Negli ultimi otto anni, sono cresciute di quasi il 20% le superfici coltivate a nocciola in Italia. Ad affermarlo sono dati Istat, poi ripresi da Coldiretti, che spiega: “Tra il 2010 e il 2018 la superficie coltivata a nocciole in Italia è passata da 70.464 ettari a 84.306 ettari, con una crescita del 19,6%. La produzione è cresciuta da 936.444 quintali a 1.326.990 q (+41%). Allo stesso tempo si registra, negli ultimi mesi, una forte attività di stimolo da parte di diverse industrie alla realizzazione di nuovi impianti di superfici consistenti, anche in zone di pianura, anche in regioni precedentemente non interessate dalla corilicoltura”.
Del resto, non è un segreto che la nocciola è una di quelle colture che sta interessando sempre più il mondo della produzione, per la forte domanda che ormai da diversi anni c’è a livello mondiale, in particolare da parte di grandi industrie di trasformazione.
“Nel 2018 – spiega sempre Coldiretti – le importazioni di nocciole sgusciate (da Turchia, Cile, Azerbaigian, Georgia) sono cresciute di quasi il 15%, passando dai 43,0 milioni di chilogrammi del 2017 a 49,3 milioni di chilogrammi”.

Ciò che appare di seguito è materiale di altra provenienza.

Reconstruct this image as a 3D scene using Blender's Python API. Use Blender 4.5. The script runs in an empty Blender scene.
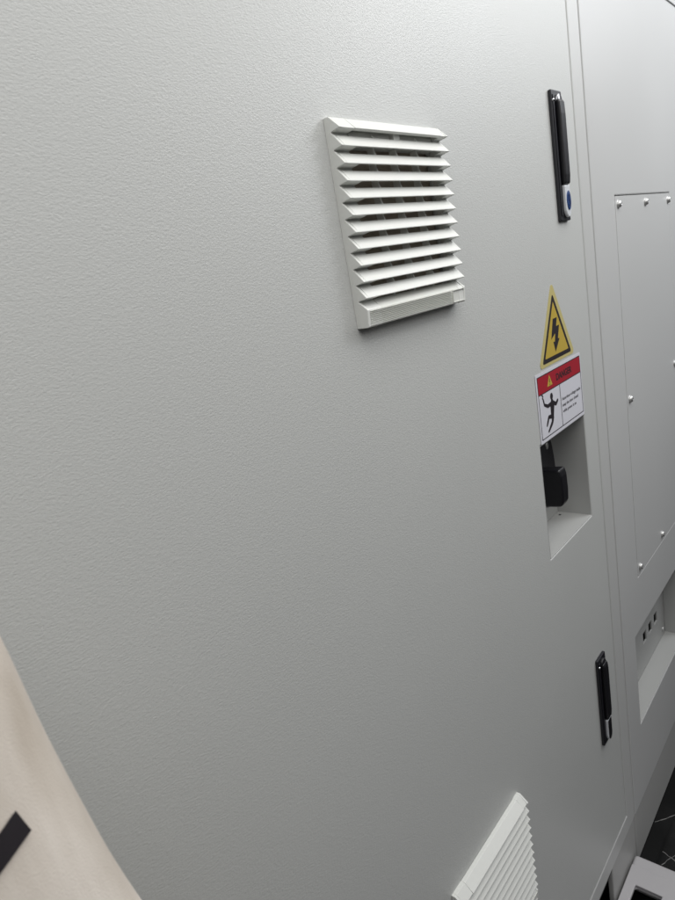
import bpy, bmesh, math, random
from mathutils import Matrix, Vector
random.seed(4)
U = 0.204            # one scene unit = width of a ventilation grille (204 mm)
Z0 = 7.936           # grille top above the floor, in those units
C = bpy.context.scene.collection

def W(x, y, z): return Vector((x*U, y*U, (z+Z0)*U))

# ------------------------------------------------------------ materials
def mat(name, col, rough=.5, metal=0, spec=.5, bump=None, var=0.0, coat=0):
    m = bpy.data.materials.new(name); m.use_nodes = True
    nt = m.node_tree; b = nt.nodes['Principled BSDF']
    b.inputs['Base Color'].default_value = (*col, 1)
    b.inputs['Roughness'].default_value = rough
    b.inputs['Metallic'].default_value = metal
    b.inputs['Specular IOR Level'].default_value = spec
    b.inputs['Coat Weight'].default_value = coat
    g = nt.nodes.new('ShaderNodeNewGeometry')
    if var:
        n = nt.nodes.new('ShaderNodeTexNoise'); n.inputs['Scale'].default_value = 3.5; n.inputs['Detail'].default_value = 5
        nt.links.new(g.outputs['Position'], n.inputs['Vector'])
        r = nt.nodes.new('ShaderNodeMapRange'); r.inputs['To Min'].default_value = 1-var; r.inputs['To Max'].default_value = 1+var
        nt.links.new(n.outputs['Fac'], r.inputs['Value'])
        mx = nt.nodes.new('ShaderNodeVectorMath'); mx.operation = 'SCALE'; mx.inputs[0].default_value = col
        nt.links.new(r.outputs['Result'], mx.inputs['Scale']); nt.links.new(mx.outputs['Vector'], b.inputs['Base Color'])
        r2 = nt.nodes.new('ShaderNodeMapRange'); r2.inputs['To Min'].default_value = rough*.88; r2.inputs['To Max'].default_value = rough*1.12
        nt.links.new(n.outputs['Fac'], r2.inputs['Value']); nt.links.new(r2.outputs['Result'], b.inputs['Roughness'])
    if bump:
        sc, st, dist = bump
        n = nt.nodes.new('ShaderNodeTexNoise'); n.inputs['Scale'].default_value = sc; n.inputs['Detail'].default_value = 2.5
        n.inputs['Distortion'].default_value = .8
        nt.links.new(g.outputs['Position'], n.inputs['Vector'])
        bp = nt.nodes.new('ShaderNodeBump'); bp.inputs['Strength'].default_value = st; bp.inputs['Distance'].default_value = dist
        nt.links.new(n.outputs['Fac'], bp.inputs['Height']); nt.links.new(bp.outputs['Normal'], b.inputs['Normal'])
    return m

def powder(name, col, rough=.42):
    """textured powder coat: fine leather-like wrinkles"""
    m = mat(name, col, rough, var=.02)
    nt = m.node_tree; b = nt.nodes['Principled BSDF']
    g = nt.nodes.new('ShaderNodeNewGeometry')
    mp = nt.nodes.new('ShaderNodeMapping'); mp.inputs['Scale'].default_value = (.7, 1, 1.3)
    nt.links.new(g.outputs['Position'], mp.inputs['Vector'])
    v = nt.nodes.new('ShaderNodeTexVoronoi'); v.feature = 'SMOOTH_F1'; v.inputs['Scale'].default_value = 540
    v.inputs['Smoothness'].default_value = .6
    n0 = nt.nodes.new('ShaderNodeTexNoise'); n0.inputs['Scale'].default_value = 460; n0.inputs['Detail'].default_value = 3
    n0.inputs['Distortion'].default_value = 1.1
    nt.links.new(mp.outputs['Vector'], v.inputs['Vector']); nt.links.new(mp.outputs['Vector'], n0.inputs['Vector'])
    a = nt.nodes.new('ShaderNodeMath'); a.operation = 'MULTIPLY_ADD'; a.inputs[1].default_value = .5
    nt.links.new(v.outputs['Distance'], a.inputs[0]); nt.links.new(n0.outputs['Fac'], a.inputs[2])
    bp = nt.nodes.new('ShaderNodeBump'); bp.inputs['Strength'].default_value = .42; bp.inputs['Distance'].default_value = .0006
    nt.links.new(a.outputs[0], bp.inputs['Height']); nt.links.new(bp.outputs['Normal'], b.inputs['Normal'])
    return m

M_door = powder('grey_textured_powder_coat', (.510, .519, .505))
M_cab2 = mat('smooth_grey_powder_coat', (.52, .524, .518), .38, bump=(420, .12, .0004), var=.02)
M_frame = mat('grey_frame_paint', (.505, .51, .50), .42, bump=(420, .15, .0004), var=.02)
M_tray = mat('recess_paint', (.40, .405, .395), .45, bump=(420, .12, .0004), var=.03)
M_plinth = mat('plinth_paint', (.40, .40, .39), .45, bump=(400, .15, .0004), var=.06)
M_dark = mat('dark_interior', (.02, .02, .02), .8)
M_plastic = mat('off_white_plastic', (.70, .71, .68), .42, bump=(500, .06, .0003), var=.02)
M_ribpl = mat('ribbed_plastic', (.66, .67, .63), .5)
M_filter = mat('filter_mat', (.42, .36, .30), .95, bump=(700, .8, .001))
M_black = mat('black_plastic', (.008, .008, .010), .36, spec=.4, bump=(900, .1, .0003), var=.1)
M_blackm = mat('black_matt_plastic', (.010, .010, .014), .42, bump=(600, .15, .0003), var=.1)
M_chrome = mat('chrome', (.75, .76, .78), .16, metal=1)
M_silver = mat('satin_silver', (.72, .74, .77), .35, metal=.2)
M_darkch = mat('dark_chrome', (.20, .20, .21), .25, metal=1)
M_blue = mat('blue_enamel', (.012, .045, .16), .3)
M_navy = mat('navy_enamel', (.008, .02, .09), .35)
M_screw = mat('screw_steel', (.58, .58, .57), .38, metal=.7)
M_yellow = mat('yellow_vinyl', (.50, .36, .06), .4, var=.04)
M_yedge = mat('pale_yellow_vinyl', (.52, .45, .19), .42, var=.03)
M_ink = mat('black_ink', (.018, .014, .018), .5)
M_white = mat('white_vinyl', (.66, .66, .71), .38, var=.02)
M_red = mat('red_ink', (.36, .016, .03), .4, var=.05)
M_pallet = mat('white_hard_plastic', (.47, .46, .47), .45, bump=(250, .2, .0006), var=.12)

def cloth():
    m = mat('beige_cotton', (.63, .555, .47), .92, spec=.15)
    nt = m.node_tree; b = nt.nodes['Principled BSDF']; b.inputs['Sheen Weight'].default_value = .35
    g = nt.nodes.new('ShaderNodeNewGeometry')
    n = nt.nodes.new('ShaderNodeTexNoise'); n.inputs['Scale'].default_value = 15; n.inputs['Detail'].default_value = 4
    mp = nt.nodes.new('ShaderNodeMapping'); mp.inputs['Scale'].default_value = (1.2, 1, .4); mp.inputs['Rotation'].default_value = (0, .5, 0)
    nt.links.new(g.outputs['Position'], mp.inputs['Vector']); nt.links.new(mp.outputs['Vector'], n.inputs['Vector'])
    n2 = nt.nodes.new('ShaderNodeTexNoise'); n2.inputs['Scale'].default_value = 1300; n2.inputs['Detail'].default_value = 1
    nt.links.new(g.outputs['Position'], n2.inputs['Vector'])
    cr = nt.nodes.new('ShaderNodeValToRGB')  # darker streaks: fold shading put into the colour, with a brownish stain tone
    cr.color_ramp.elements[0].position = .35; cr.color_ramp.elements[0].color = (.54, .465, .38, 1)
    cr.color_ramp.elements[1].position = .62; cr.color_ramp.elements[1].color = (.86, .79, .71, 1)
    nt.links.new(n.outputs['Fac'], cr.inputs['Fac']); nt.links.new(cr.outputs['Color'], b.inputs['Base Color'])
    bp = nt.nodes.new('ShaderNodeBump'); bp.inputs['Strength'].default_value = .35; bp.inputs['Distance'].default_value = .0006
    nt.links.new(n2.outputs['Fac'], bp.inputs['Height']); 
    bp2 = nt.nodes.new('ShaderNodeBump'); bp2.inputs['Strength'].default_value = .35; bp2.inputs['Distance'].default_value = .006
    nt.links.new(n.outputs['Fac'], bp2.inputs['Height']); nt.links.new(bp.outputs['Normal'], bp2.inputs['Normal'])
    nt.links.new(bp2.outputs['Normal'], b.inputs['Normal'])
    return m
M_cloth = cloth()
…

L’associazione agricola rileva contestualmente anche i rischi che si possono correre con le nocciole d’importazione. “Analizzando i dati del sistema di allarme rapido Ue (Rasff) – prosegue Coldiretti – emerge come rimanga preoccupante la frequenza con cui vengono intercettate partite di prodotto di importazione contaminate da aflatossine (26 partite nel 2018 nell’Ue, di cui 7 riscontrate dall’Italia). Questa situazione, con l’aumento delle importazioni, nonostante la crescita della produzione italiana, in assenza di un obbligo di tracciabilità delle nocciole utilizzate nei derivati (tranne poche, meritorie industrie che volontariamente dichiarano l’origine delle nocciole lavorate), rischia di dare un’immagine ingannevole dei derivati, con le nocciole nazionali che frequentemente vengono tagliate, miscelate o sostituite con quelle di importazione”.